No ransom to be paid for kidnapped Fil-Ams
MANILA, Philippines - The Aquino administration will adopt a no-ransom policy to rescue two Americans and a Filipino in Zamboanga City, following demands by kidnappers of $10 million for their immediate release, a Palace official said yesterday.
“We don’t pay ransom, let’s see how the negotiations will fare, hopefully the outcome will be good,” deputy presidential spokesperson Abigail Valte told Palace reporters in a briefing at Malacañang.
Around 14 gunmen kidnapped last week American Gerfa Yeatts Lunsmann, her 14-year-old son and a 19-year-old Filipino nephew when they visited a relative in a village near Zamboanga City.
They were taken away at gunpoint on board a motorboat, officials said.
Asked about the reported ransom, Zamboanga City Mayor Celso Lobregat said without elaborating that US authorities have told Filipino officials the kidnappers called the captives’ family and demanded money.
Lobregat declined to disclose other details, including if the kidnappers identified their group or if they allowed the captives to talk to their family. “There was a call to the family, and a demand was made,” he said.
Regional police commander Felicisimo Khu Jr. said investigators were aware of the ransom demand.

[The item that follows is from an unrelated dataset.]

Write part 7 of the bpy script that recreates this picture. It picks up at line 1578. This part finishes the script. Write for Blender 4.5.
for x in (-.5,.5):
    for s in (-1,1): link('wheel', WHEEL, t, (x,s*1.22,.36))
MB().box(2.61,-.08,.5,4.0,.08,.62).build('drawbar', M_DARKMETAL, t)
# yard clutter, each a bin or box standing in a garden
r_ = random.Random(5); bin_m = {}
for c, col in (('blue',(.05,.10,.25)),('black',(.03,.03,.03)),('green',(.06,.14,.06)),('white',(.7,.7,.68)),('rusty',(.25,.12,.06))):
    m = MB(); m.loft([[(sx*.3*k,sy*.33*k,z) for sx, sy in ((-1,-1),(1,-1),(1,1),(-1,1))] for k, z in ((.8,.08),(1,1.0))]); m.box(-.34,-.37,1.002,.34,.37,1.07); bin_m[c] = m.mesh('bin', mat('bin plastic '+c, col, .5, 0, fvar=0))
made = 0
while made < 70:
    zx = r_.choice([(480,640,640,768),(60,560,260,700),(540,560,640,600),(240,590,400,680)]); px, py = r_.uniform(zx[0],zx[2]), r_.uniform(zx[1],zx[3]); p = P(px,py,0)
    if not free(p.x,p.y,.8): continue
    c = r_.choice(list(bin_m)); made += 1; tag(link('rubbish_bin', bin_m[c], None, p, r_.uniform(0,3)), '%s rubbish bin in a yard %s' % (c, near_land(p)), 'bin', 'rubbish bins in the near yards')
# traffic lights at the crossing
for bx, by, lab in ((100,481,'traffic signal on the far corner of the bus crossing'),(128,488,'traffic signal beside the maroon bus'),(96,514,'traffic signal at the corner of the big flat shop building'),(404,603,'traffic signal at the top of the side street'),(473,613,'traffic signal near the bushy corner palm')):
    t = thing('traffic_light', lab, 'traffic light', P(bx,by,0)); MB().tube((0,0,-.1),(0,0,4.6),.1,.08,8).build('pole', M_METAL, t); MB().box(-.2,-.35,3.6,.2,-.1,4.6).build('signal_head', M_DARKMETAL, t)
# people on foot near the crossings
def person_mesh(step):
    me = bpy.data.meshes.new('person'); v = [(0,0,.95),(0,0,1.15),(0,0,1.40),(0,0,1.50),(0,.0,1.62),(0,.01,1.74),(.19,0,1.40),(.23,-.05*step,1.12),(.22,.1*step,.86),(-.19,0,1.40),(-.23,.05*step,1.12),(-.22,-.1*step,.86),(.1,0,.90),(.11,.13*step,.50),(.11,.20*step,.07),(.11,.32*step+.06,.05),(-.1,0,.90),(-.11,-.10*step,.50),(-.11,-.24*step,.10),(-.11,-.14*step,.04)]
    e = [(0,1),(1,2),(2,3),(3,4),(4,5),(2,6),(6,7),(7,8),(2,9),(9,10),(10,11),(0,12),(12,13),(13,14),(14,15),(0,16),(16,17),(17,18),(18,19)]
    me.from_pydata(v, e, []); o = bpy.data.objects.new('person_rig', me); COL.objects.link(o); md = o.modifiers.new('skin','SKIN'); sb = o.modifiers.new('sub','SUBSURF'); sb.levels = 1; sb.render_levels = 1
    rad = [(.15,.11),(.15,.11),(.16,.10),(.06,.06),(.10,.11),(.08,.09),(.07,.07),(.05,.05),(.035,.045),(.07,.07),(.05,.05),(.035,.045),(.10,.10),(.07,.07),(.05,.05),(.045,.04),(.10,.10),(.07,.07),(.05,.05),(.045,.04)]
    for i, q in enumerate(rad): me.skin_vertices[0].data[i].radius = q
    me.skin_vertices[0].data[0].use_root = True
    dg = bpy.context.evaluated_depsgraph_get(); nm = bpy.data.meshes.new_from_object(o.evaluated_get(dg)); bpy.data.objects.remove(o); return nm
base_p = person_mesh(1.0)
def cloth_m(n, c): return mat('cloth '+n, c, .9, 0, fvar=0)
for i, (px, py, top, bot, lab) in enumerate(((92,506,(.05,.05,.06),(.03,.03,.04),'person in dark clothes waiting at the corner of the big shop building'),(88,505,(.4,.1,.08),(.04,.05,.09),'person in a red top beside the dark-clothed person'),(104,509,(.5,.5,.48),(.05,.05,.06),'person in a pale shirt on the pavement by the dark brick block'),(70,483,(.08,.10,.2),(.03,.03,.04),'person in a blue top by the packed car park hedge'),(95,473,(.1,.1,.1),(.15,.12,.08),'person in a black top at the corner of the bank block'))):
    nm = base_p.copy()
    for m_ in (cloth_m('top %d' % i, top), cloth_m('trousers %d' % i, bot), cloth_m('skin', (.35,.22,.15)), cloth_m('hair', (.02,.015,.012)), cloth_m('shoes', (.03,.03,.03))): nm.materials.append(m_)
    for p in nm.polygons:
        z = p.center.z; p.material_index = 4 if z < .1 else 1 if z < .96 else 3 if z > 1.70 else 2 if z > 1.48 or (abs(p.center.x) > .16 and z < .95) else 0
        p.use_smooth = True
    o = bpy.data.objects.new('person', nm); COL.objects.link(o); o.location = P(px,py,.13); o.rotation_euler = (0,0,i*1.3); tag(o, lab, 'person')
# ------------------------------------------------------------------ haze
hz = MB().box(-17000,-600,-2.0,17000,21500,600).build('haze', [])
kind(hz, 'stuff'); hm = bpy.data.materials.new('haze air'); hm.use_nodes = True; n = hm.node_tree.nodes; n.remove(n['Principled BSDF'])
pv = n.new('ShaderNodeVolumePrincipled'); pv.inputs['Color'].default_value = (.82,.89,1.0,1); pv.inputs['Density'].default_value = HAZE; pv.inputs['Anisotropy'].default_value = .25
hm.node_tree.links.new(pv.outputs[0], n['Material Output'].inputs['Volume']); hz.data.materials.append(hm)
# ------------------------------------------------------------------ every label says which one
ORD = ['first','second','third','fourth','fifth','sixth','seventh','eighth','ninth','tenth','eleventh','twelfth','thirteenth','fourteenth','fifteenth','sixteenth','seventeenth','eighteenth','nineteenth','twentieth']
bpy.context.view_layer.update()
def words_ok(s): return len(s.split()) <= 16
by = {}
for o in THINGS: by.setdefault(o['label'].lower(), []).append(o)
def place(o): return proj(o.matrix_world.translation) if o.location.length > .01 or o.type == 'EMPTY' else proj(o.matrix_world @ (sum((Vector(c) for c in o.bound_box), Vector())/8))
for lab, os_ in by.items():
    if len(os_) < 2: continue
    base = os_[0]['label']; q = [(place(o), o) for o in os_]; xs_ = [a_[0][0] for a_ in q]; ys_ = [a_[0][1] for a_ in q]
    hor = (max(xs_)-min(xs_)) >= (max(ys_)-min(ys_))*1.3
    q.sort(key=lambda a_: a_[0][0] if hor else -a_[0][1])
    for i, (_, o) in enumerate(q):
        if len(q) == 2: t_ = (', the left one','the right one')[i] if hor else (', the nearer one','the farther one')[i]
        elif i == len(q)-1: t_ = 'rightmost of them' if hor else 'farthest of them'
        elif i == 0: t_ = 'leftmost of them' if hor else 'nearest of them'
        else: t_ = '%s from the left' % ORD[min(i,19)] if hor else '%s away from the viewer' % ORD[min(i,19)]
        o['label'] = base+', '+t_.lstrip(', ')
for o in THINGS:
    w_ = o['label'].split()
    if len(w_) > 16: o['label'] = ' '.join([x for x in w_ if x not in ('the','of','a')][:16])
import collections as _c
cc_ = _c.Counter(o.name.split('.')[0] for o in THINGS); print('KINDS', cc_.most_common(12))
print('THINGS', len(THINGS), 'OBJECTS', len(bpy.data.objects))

Lunsmann, a 41-year-old veterinarian who lives in Virginia, was born to a Muslim family in a village not far from where she and her son were vacationing with relatives when they were snatched, Khu said.
She was adopted by an American couple as a child and grew up in the US. She has visited her home province in the country at least five times before the kidnappings took place, Khu said.
Khu said authorities suspect the captives were being held in Zamboanga Sibugay by a kidnap-for-ransom group (KFRG) with links to the Moro Islamic Liberation Front (MILF).
Khu said reports have identified the Alawi KFRG under Waning Abdusallam as suspects in the kidnapping of the three victims.
Abdusallam is said to be one of the leaders of the MILF’s Special Operations Group (SOG) operating in the Zamboanga peninsula area.
Abdusallam’s group was also tagged in the kidnapping of Italian priest Giancarlo Bossi, of the Pontifical Institute for Foreign Missions (PIME), in June 2007. He was freed a month later.